• **Written task**:
Print out the entries below with no edits.

Scene script records:
☆ ☆ ☆ ☆ ☆ ☆ ☆
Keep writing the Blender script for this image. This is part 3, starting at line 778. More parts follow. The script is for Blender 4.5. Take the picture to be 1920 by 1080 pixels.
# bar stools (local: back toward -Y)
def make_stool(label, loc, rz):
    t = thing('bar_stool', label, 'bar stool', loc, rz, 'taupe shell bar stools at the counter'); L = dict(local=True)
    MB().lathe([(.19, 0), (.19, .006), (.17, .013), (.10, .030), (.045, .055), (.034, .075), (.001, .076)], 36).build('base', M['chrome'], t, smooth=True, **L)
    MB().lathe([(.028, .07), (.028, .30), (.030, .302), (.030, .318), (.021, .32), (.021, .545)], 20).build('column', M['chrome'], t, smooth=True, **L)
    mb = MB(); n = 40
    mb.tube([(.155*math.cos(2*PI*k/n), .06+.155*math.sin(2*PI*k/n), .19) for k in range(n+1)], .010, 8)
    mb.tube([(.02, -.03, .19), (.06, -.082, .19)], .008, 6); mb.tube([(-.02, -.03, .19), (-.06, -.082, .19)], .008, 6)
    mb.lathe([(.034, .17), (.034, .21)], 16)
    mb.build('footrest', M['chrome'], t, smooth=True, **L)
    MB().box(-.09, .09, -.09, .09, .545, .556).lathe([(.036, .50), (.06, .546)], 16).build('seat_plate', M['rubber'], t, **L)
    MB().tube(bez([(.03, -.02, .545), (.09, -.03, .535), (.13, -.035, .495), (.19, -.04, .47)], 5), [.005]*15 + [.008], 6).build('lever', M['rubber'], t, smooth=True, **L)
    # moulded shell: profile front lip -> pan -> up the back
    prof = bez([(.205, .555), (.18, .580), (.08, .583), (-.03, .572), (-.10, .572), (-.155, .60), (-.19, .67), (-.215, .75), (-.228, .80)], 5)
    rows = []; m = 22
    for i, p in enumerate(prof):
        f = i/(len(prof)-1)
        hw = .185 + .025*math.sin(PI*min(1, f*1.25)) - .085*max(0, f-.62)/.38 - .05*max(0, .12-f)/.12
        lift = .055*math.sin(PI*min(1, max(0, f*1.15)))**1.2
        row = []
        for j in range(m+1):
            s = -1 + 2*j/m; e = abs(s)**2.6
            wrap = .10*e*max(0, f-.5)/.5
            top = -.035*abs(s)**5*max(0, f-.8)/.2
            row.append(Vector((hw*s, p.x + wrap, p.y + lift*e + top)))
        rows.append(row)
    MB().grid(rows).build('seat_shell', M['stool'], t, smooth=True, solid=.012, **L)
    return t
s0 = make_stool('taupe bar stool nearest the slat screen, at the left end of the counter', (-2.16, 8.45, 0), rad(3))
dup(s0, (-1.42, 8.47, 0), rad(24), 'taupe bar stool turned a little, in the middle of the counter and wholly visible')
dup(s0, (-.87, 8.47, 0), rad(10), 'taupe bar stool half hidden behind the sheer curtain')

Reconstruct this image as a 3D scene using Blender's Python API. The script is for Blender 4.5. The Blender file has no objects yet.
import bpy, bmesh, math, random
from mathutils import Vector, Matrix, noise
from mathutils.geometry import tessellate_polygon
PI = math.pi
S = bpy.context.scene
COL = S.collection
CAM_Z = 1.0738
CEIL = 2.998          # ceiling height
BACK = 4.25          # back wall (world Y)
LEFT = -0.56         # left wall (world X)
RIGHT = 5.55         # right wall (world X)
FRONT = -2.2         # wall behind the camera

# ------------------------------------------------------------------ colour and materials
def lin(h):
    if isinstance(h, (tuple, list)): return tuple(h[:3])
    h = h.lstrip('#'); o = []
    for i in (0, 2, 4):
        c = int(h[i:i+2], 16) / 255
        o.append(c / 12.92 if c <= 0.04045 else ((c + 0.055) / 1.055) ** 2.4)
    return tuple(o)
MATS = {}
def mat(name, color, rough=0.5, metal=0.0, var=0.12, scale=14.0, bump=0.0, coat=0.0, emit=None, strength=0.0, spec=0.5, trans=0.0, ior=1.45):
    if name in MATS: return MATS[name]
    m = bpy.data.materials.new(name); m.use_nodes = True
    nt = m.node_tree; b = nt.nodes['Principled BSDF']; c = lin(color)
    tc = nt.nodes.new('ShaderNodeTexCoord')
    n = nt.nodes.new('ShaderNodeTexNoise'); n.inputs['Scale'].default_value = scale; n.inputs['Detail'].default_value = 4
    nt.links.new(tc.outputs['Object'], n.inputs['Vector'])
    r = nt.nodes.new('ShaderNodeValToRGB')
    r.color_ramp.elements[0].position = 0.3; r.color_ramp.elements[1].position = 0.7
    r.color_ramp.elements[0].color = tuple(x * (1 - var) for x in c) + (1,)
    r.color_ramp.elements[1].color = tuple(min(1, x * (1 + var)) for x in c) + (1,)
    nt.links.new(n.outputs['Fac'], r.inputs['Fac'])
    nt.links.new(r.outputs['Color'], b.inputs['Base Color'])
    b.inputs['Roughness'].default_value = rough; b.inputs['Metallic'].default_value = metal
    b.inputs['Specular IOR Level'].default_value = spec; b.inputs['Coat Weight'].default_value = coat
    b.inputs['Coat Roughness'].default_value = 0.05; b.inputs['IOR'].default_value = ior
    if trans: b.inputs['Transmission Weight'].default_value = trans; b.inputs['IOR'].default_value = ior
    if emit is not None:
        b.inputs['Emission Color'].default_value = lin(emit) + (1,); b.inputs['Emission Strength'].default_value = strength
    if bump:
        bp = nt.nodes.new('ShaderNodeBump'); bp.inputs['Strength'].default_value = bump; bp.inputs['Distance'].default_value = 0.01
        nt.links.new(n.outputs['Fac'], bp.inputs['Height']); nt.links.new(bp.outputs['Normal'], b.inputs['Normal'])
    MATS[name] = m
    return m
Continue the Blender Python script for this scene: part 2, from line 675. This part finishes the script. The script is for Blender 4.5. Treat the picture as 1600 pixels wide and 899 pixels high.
☆ ☆ ☆ ☆ ☆ ☆ ☆
• **Response to this task**:
Keep writing the Blender script for this image. This is part 3, starting at line 778. More parts follow. The script is for Blender 4.5. Take the picture to be 1920 by 1080 pixels.
# bar stools (local: back toward -Y)
def make_stool(label, loc, rz):
    t = thing('bar_stool', label, 'bar stool', loc, rz, 'taupe shell bar stools at the counter'); L = dict(local=True)
    MB().lathe([(.19, 0), (.19, .006), (.17, .013), (.10, .030), (.045, .055), (.034, .075), (.001, .076)], 36).build('base', M['chrome'], t, smooth=True, **L)
    MB().lathe([(.028, .07), (.028, .30), (.030, .302), (.030, .318), (.021, .32), (.021, .545)], 20).build('column', M['chrome'], t, smooth=True, **L)
    mb = MB(); n = 40
    mb.tube([(.155*math.cos(2*PI*k/n), .06+.155*math.sin(2*PI*k/n), .19) for k in range(n+1)], .010, 8)
    mb.tube([(.02, -.03, .19), (.06, -.082, .19)], .008, 6); mb.tube([(-.02, -.03, .19), (-.06, -.082, .19)], .008, 6)
    mb.lathe([(.034, .17), (.034, .21)], 16)
    mb.build('footrest', M['chrome'], t, smooth=True, **L)
    MB().box(-.09, .09, -.09, .09, .545, .556).lathe([(.036, .50), (.06, .546)], 16).build('seat_plate', M['rubber'], t, **L)
    MB().tube(bez([(.03, -.02, .545), (.09, -.03, .535), (.13, -.035, .495), (.19, -.04, .47)], 5), [.005]*15 + [.008], 6).build('lever', M['rubber'], t, smooth=True, **L)
    # moulded shell: profile front lip -> pan -> up the back
    prof = bez([(.205, .555), (.18, .580), (.08, .583), (-.03, .572), (-.10, .572), (-.155, .60), (-.19, .67), (-.215, .75), (-.228, .80)], 5)
    rows = []; m = 22
    for i, p in enumerate(prof):
        f = i/(len(prof)-1)
        hw = .185 + .025*math.sin(PI*min(1, f*1.25)) - .085*max(0, f-.62)/.38 - .05*max(0, .12-f)/.12
        lift = .055*math.sin(PI*min(1, max(0, f*1.15)))**1.2
        row = []
        for j in range(m+1):
            s = -1 + 2*j/m; e = abs(s)**2.6
            wrap = .10*e*max(0, f-.5)/.5
            top = -.035*abs(s)**5*max(0, f-.8)/.2
            row.append(Vector((hw*s, p.x + wrap, p.y + lift*e + top)))
        rows.append(row)
    MB().grid(rows).build('seat_shell', M['stool'], t, smooth=True, solid=.012, **L)
    return t
s0 = make_stool('taupe bar stool nearest the slat screen, at the left end of the counter', (-2.16, 8.45, 0), rad(3))
dup(s0, (-1.42, 8.47, 0), rad(24), 'taupe bar stool turned a little, in the middle of the counter and wholly visible')
dup(s0, (-.87, 8.47, 0), rad(10), 'taupe bar stool half hidden behind the sheer curtain')

Reconstruct this image as a 3D scene using Blender's Python API. The script is for Blender 4.5. The Blender file has no objects yet.
import bpy, bmesh, math, random
from mathutils import Vector, Matrix, noise
from mathutils.geometry import tessellate_polygon
PI = math.pi
S = bpy.context.scene
COL = S.collection
CAM_Z = 1.0738
CEIL = 2.998          # ceiling height
BACK = 4.25          # back wall (world Y)
LEFT = -0.56         # left wall (world X)
RIGHT = 5.55         # right wall (world X)
FRONT = -2.2         # wall behind the camera

# ------------------------------------------------------------------ colour and materials
def lin(h):
    if isinstance(h, (tuple, list)): return tuple(h[:3])
    h = h.lstrip('#'); o = []
    for i in (0, 2, 4):
        c = int(h[i:i+2], 16) / 255
        o.append(c / 12.92 if c <= 0.04045 else ((c + 0.055) / 1.055) ** 2.4)
    return tuple(o)
MATS = {}
def mat(name, color, rough=0.5, metal=0.0, var=0.12, scale=14.0, bump=0.0, coat=0.0, emit=None, strength=0.0, spec=0.5, trans=0.0, ior=1.45):
    if name in MATS: return MATS[name]
    m = bpy.data.materials.new(name); m.use_nodes = True
    nt = m.node_tree; b = nt.nodes['Principled BSDF']; c = lin(color)
    tc = nt.nodes.new('ShaderNodeTexCoord')
    n = nt.nodes.new('ShaderNodeTexNoise'); n.inputs['Scale'].default_value = scale; n.inputs['Detail'].default_value = 4
    nt.links.new(tc.outputs['Object'], n.inputs['Vector'])
    r = nt.nodes.new('ShaderNodeValToRGB')
    r.color_ramp.elements[0].position = 0.3; r.color_ramp.elements[1].position = 0.7
    r.color_ramp.elements[0].color = tuple(x * (1 - var) for x in c) + (1,)
    r.color_ramp.elements[1].color = tuple(min(1, x * (1 + var)) for x in c) + (1,)
    nt.links.new(n.outputs['Fac'], r.inputs['Fac'])
    nt.links.new(r.outputs['Color'], b.inputs['Base Color'])
    b.inputs['Roughness'].default_value = rough; b.inputs['Metallic'].default_value = metal
    b.inputs['Specular IOR Level'].default_value = spec; b.inputs['Coat Weight'].default_value = coat
    b.inputs['Coat Roughness'].default_value = 0.05; b.inputs['IOR'].default_value = ior
    if trans: b.inputs['Transmission Weight'].default_value = trans; b.inputs['IOR'].default_value = ior
    if emit is not None:
        b.inputs['Emission Color'].default_value = lin(emit) + (1,); b.inputs['Emission Strength'].default_value = strength
    if bump:
        bp = nt.nodes.new('ShaderNodeBump'); bp.inputs['Strength'].default_value = bump; bp.inputs['Distance'].default_value = 0.01
        nt.links.new(n.outputs['Fac'], bp.inputs['Height']); nt.links.new(bp.outputs['Normal'], b.inputs['Normal'])
    MATS[name] = m
    return m
Continue the Blender Python script for this scene: part 2, from line 675. This part finishes the script. The script is for Blender 4.5. Treat the picture as 1600 pixels wide and 899 pixels high.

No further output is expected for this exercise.